Halaman

Sabtu, 08 Juni 2013

VIP VVIP

Hari ini saya menghadiri sebuah undangan pernikahan. Saya tidak menyangka pesta ini akan sedemikian mewah. Tapi bukan itu yang ingin saya ceritakan di sini. Kali ini saya ingin bercerita tentang penghormatan manusia terhadap manusia.

Saya dan istri datang cukup awal, dimana para undangan masih sedikit. Tapi sudah banyak panitia dan protokoler yang hilir mudik. Ah, rupanya yang punya hajat orang penting. Puluhan rangkaian bunga dan nama-nama orang serta perusahaan di atasnya cukup untuk saya menerka sepenting apa tuan rumah acara ini.

Lalu kami punya banyak waktu mengamati bagaimana persiapan panitia. Ada briefing singkat sebelum resepsi di mulai, dan semua arahan diberikan lewat mikrofon sehingga saya bisa mendengar intruksi dari ketua panitia. Mereka berbicara tentang persiapan menyambut tamu VIP dan VVIP yaitu para pejabat; pak menteri, dirjen, para direktur dan lain sebagainya, tamu jenis ini berbeda, mereka tidak boleh mengantri harus di by pass katanya. Saya bukan termasuk golongan istimewa tersebut. Kendati ini bukan pertama kali saya menghadiri acara di mana ada kasta orang penting dan saya berada pada kasta biasa, namun biasanya masih dalam taraf yang bisa saya terima, seperti pada saat wisuda misalnya, para guru besar adalah VIP dalam seremoni itu. Tapi biasanya derajat yang membedakan adalah keluasan pengetahuan, sehingga tidaklah pernah terlintas pada diri saya bahwa saya pantas sejajar dengan mereka di podium kehormatan. Kali ini berbeda, kasta itu digolongkan pada pangkat, kekayaan, kepopuleran, atau singkatnya status sosial yang jauh dari kehormatan akademis yang berada dalam lingkup penerimaan dan pengalaman saya.

Seketika rasa kesal itu datang, pertama tentu dari rasa iri. Benci itu menyeruak menjadi semacam resolusi. Kelak... Saya mau posisi itu, saya akan hadir menjadi VVIP di setiap acara di mana saya diundang. Saya benci berada di kasta bawah... Sangat benci.

Saya sudah hampir kehilangan kesabaran, tapi dengan menguat-nguatkan hati saya tetap di sana menghormati istri saya dan sahabat baiknya yang hari itu menikah. Rasa benci itu berubah menjadi gerutuan, tiba-tiba dunia menjadi suram di mata saya.

Akhirnya saya pulang, setelah menemani sang istri menuju tidurnya, saya punya kesempatan untuk turun, bertafakur sedikit lebih jauh di ujung malam hingga akhirnya saya menuliskan post ini.
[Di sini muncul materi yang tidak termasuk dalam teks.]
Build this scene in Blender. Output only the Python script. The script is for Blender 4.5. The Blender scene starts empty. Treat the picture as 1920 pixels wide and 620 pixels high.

Akhirnya saya memahami, yang pantas dibenci bukanlah keberadaan saya yang malam ini tidak di kasta terhormat, penggolongan seperti itu juga sudah merupakan hal yang patut untuk dibenci. Saya menetapkan hati.... Saya bahkan sudah tidak ingin berada di kasta tertinggi dan ditinggi-tinggikan lagi, saya tidak ingin menjadi seperti itu.

Bukankah semua manusia sama derajatnya di mata tuhan? Bukankah seharusnya derajat taqwa yang membedakan tingkatan manusia di depan tuhannya? Lalu kenapa saya tiba-tiba gila penghormatan? Ah ini salah, saya tidak mau menjadi seperti itu.

Bila kelak saya ditinggikan, semoga nurani mengajarkan saya untuk merendah, bila kelak saya direndahkan, semoga hati menjaga jiwa tetap tinggi mengangkasa dengan kaki yang membumi.

Bapak penjual mie instant di belakang gedung mewah tempat resepsi itu mungkin sudah jauh melampaui saya dalam memaknai hal sedemikian. Dia memperlakukan saya yang punya uang ratusan ribu di dompet sama baiknya dengan bocah kumal dengan uang pas-pas-an untuk membeli satu bungkus mie instant sore tadi.

Ingatkanlah... Agar saya berhenti meninggikan segolongan manusia atas manusia lain, terutama hanya berdasarkan status sosialnya.

Lalu saya ingat pernikahan saya, di mana semua tamu sama... Tidak ada yang lebih penting dari yang lainnya... Dan saya bahagia. Lalu saya ingat pernikahan seorang sahabat... Di mana anak-anak lusuh dari jalanan itu yang menjadi tamu paling istimewanya... Saya menjadi lebih bahagia... Lalu saya mengerti mengapa tuhan tidak membiarkan saya lahir dari keluarga yang terhormat. Pasti agar saya tidak sombong... dan mempelajari apa yang saya pelajari hari ini.